3連発くしゃみをするときは、1回くしゃみするたびに、鼻をぐずぐずさせながらエクスキュ〜ズミ〜と言うのだから、大変だなと思った。最後の一回でいいのに。
これはすべての人じゃなくて、3人に1人くらいだったと思う。女性に多かった。むしろ、くしゃみ音が大きすぎてビックリさせられる男性にこそ言ってほしい。

こんなふうにシンガポール人は礼儀正しいということを、あちらに住むまで知らなかった。
朱に交わって、おのずと私も、ぶつかったりしたらちゃんと謝るようになった。日本に帰ってくるまでは。

で、日本に帰ってきたら、日本人の謝らなさにビックリしたというわけだ。
ぶつかろうが、電車のなかで足を踏もうがしらんぷり。混雑したコンコースなどでは、わざとじゃないかと思う勢いで正面からぶつかってくる人もいる。
海外では日本人は礼儀正しいことになっているようだが、「外国人の皆さん、だまされちゃいけないよ」と言いたくなった。

そのせいか、日本人は妙に遠慮深いところもあると思う。いや、言葉を発したくないのか。
たとえば、せまい歩道で数人が広がってちんたら歩いているとき。
「すいませーん」とか言ってどいてもらえばいいのに、黙っている人けっこういる。
その広がっている牛歩集団の後ろを、困った顔をしてひたすらくっついて歩いているのだ。がまん強い。
わたしはそういうときたちが悪い。
機嫌がよければ「失礼しまーす」と言って通してもらう。(たいていは気づいていないだけなので、快く通してくれる。いや、むしろ「失礼しました」的な感じだ)
自分の虫の居所が悪いと、「じゃまなんだよ」と言わんばかりにわずかな隙間を見つけて、いやみったらしく追い越していく。

なんでたったひとことが言えないのか。
日本語には「すみません」という便利な言葉があるのに。
わたしが悪いわけじゃない。こいつらが人の迷惑も顧みずに広がってとろとろ歩いているのに、なんで私が言葉を発する必要があるんだ。
てなことを思っているから、言えないのだ。

人とぶつかったときは、明らかに相手が悪いと思ったとき以外は、一応「すみません」口のなかでごみょごみょとつぶやくのだが、相手も同じように謝ってくれないといやなのだ。
なんだか損をしたような気になる。「お互いさまなんだから、あんたも謝んなさいよ」と言いたくなる。

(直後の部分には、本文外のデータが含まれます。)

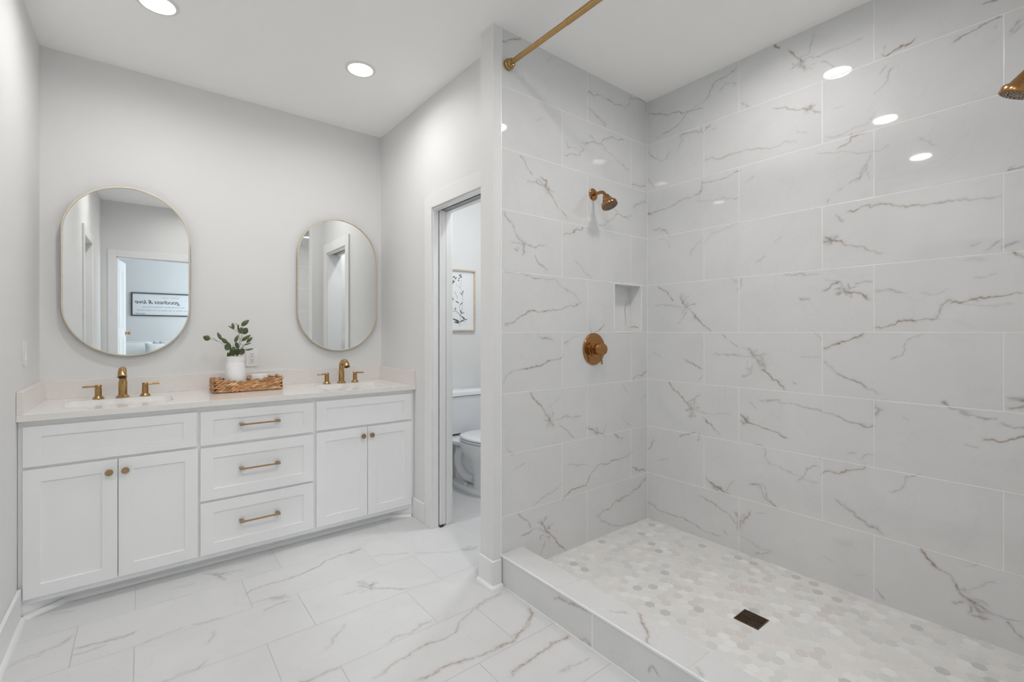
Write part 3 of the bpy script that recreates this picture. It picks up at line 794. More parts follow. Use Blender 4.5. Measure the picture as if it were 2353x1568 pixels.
# ---------------------------------------------------------------- veined tile surfaces
def sheet(name, u0, u1, v0, v1, step, place, mat, veins, holes=(), kind=True, parent=None, seed=0):
    """a tiled surface: fine grid carrying the traced marble veins as an attribute; place(u,v)->xyz"""
    nu = max(1, int(round((u1 - u0) / step))); nv = max(1, int(round((v1 - v0) / step)))
    us = np.linspace(u0, u1, nu + 1); vs = np.linspace(v0, v1, nv + 1)
    for h in holes:                                   # snap grid lines onto the hole's edges
        for a in h[:2]: us[np.argmin(abs(us - a))] = a
        for a in h[2:]: vs[np.argmin(abs(vs - a))] = a
    U, V = np.meshgrid(us, vs)                        # rows = v
    co = np.stack(place(U, V), -1).reshape(-1, 3).astype(np.float32)
    idx = np.arange((nu + 1) * (nv + 1)).reshape(nv + 1, nu + 1)
    quads = np.stack([idx[:-1, :-1], idx[:-1, 1:], idx[1:, 1:], idx[1:, :-1]], -1).reshape(-1, 4)
    cu = (us[:-1] + us[1:]) / 2; cv = (vs[:-1] + vs[1:]) / 2
    CU, CV = np.meshgrid(cu, cv); keep = np.ones(CU.size, bool)
    for h in holes:
        keep &= ~((CU > h[0]) & (CU < h[1]) & (CV > h[2]) & (CV < h[3])).reshape(-1)
    quads = quads[keep]
    me = bpy.data.meshes.new(name)
    me.vertices.add(len(co)); me.vertices.foreach_set('co', co.ravel())
    me.loops.add(quads.size); me.loops.foreach_set('vertex_index', quads.ravel().astype(np.int32))
    me.polygons.add(len(quads)); me.polygons.foreach_set('loop_start', np.arange(0, quads.size, 4, dtype=np.int32))
    me.update(calc_edges=True)
    uvl = me.uv_layers.new(name='metres')
    uvv = np.stack([U.ravel(), V.ravel()], -1)[quads.ravel()].astype(np.float32); uvl.data.foreach_set('uv', uvv.ravel())
    A = {'g': np.ones(U.shape), 'b': np.ones(U.shape)}
    if veins:
        rs = np.random.RandomState(seed + 3); WU = U.copy(); WV = V.copy(); MO = np.zeros(U.shape)
        for k, (fr, am) in enumerate(((14, .008), (31, .0045), (67, .0022), (140, .0012), (260, .0007))):
            for _ in range(3):
                t = rs.rand() * 2 * PI; ph = rs.rand(2) * 2 * PI; cx, cy = math.cos(t) * fr, math.sin(t) * fr
                WU += am * (.6 if fr < 50 else 1.1) * np.sin(cx * U + cy * V + ph[0]); WV += am * (.6 if fr < 50 else 1.1) * np.sin(cx * V - cy * U + ph[1])
                MO += np.sin(cx * 1.3 * V + cy * 1.3 * U + ph[1] * 2) / (1 + .3 * k)
        MO = 0.82 + 0.2 * np.tanh(MO)
        for line in veins.strip().splitlines():
            p = line.split(); ch = p[0][0]; st = float('0.' + p[0][1:]); w = float(p[1]) * .001
            q = [float(x) * .001 for x in p[2:]]; q = list(zip(q[::2], q[1::2]))
            n = len(q) - 1; tot = 1e-6 + sum(math.dist(q[i], q[i + 1]) for i in range(n)); acc = 0
            D = None
            sig = max(w * .42, step * .82)
            R = max(6 * sig, .03)
            b = (min(a[0] for a in q) - R, max(a[0] for a in q) + R, min(a[1] for a in q) - R, max(a[1] for a in q) + R)
            iu = slice(max(0, np.searchsorted(us, b[0]) - 1), np.searchsorted(us, b[1]) + 1)
            iv = slice(max(0, np.searchsorted(vs, b[2]) - 1), np.searchsorted(vs, b[3]) + 1)
            gu = WU[iv, iu]; gv = WV[iv, iu]
            if gu.size == 0: continue
            D = np.full(gu.shape, 9.0); TT = np.zeros(gu.shape)
            for i in range(n):
                (ax, ay), (bx, by) = q[i], q[i + 1]; dx, dy = bx - ax, by - ay; L2 = dx * dx + dy * dy + 1e-9
                t = np.clip(((gu - ax) * dx + (gv - ay) * dy) / L2, 0, 1)
                d = np.hypot(gu - ax - t * dx, gv - ay - t * dy); m_ = d < D
                D = np.where(m_, d, D); TT = np.where(m_, (acc + t * math.sqrt(L2)) / tot, TT); acc += math.sqrt(L2)
            taper = np.clip(np.minimum(TT, 1 - TT) * 9 + .45, 0, 1)
            mo = MO[iv, iu]
            a = st * 1.15 * taper * mo * np.exp(-(D / (sig * (.7 + .5 * mo))) ** 2) + st * .22 * np.exp(-(D / (3.2 * sig)) ** 2) * mo
            A[ch][iv, iu] *= 1 - np.clip(a, 0, .95)
    col = np.zeros((U.size, 4), np.float32); col[:, 0] = (1 - A['g']).ravel(); col[:, 1] = (1 - A['b']).ravel(); col[:, 3] = 1
    at = me.color_attributes.new('vein', 'FLOAT_COLOR', 'POINT'); at.data.foreach_set('color', col.ravel())
    o = bpy.data.objects.new(name, me); C.objects.link(o); me.materials.append(mat)
    if parent is not None: o.parent = parent
    elif kind: o['kind'] = 'structure'
    return o

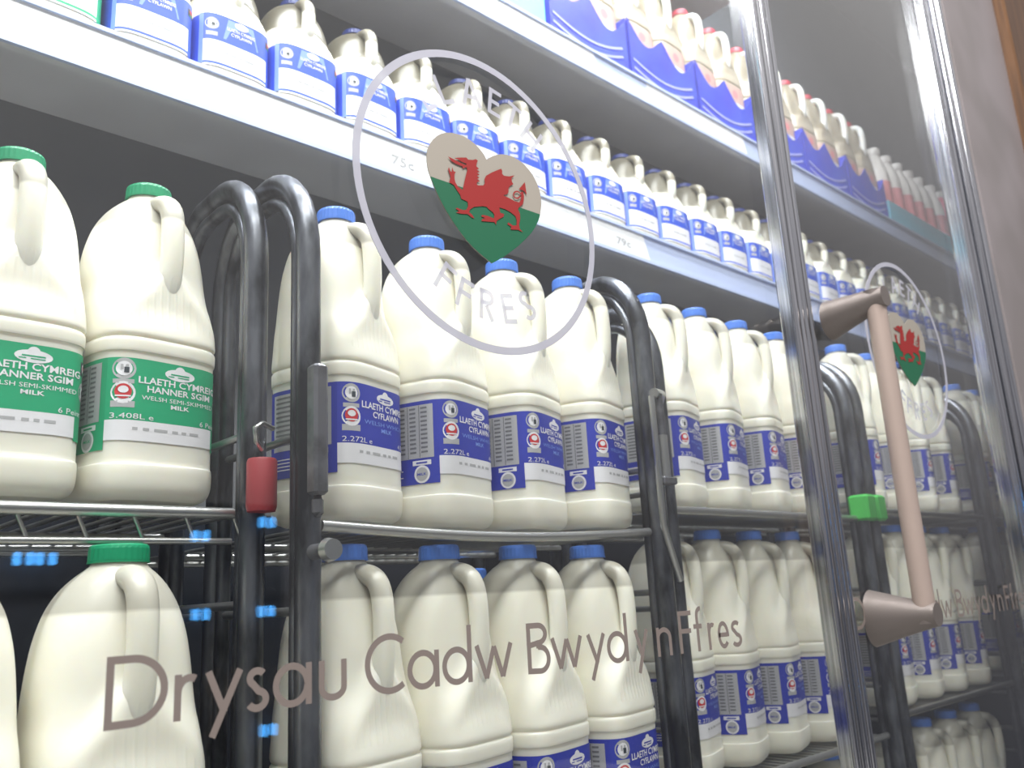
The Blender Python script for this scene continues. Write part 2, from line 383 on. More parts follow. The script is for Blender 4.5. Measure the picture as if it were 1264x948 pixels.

さらにさらに心の狭い自分を自覚するときがある。足を踏んでも謝ってくれる人がほとんどいないなか、たまに「ごめんなさい」と言ってくれる人がいる。
機嫌がよければ「いえ…」などと言えるのだが(本当はもっとはきはきと、相手の目を見て「とんでもない。大丈夫です!」くらい言えるとよりいいのだろうが)、やはりイライラしているときは、チッと舌打ちをしてしまう。
なんてことだ。せっかく謝ってくれているのに。
わたしは体も小さければ人間も小さいのである。

こういうことが積み重なって戦争ってものは起きるんだろうか。
いや、踏まれてもぶつかられても不快な感情が起きないように人間を改造すれば、こんなことで悩まなくてもいいし、争いごとも起きないのだ。
今のテクノロジーをもって、世界中の人に集団催眠でもかければいいんじゃないだろうか。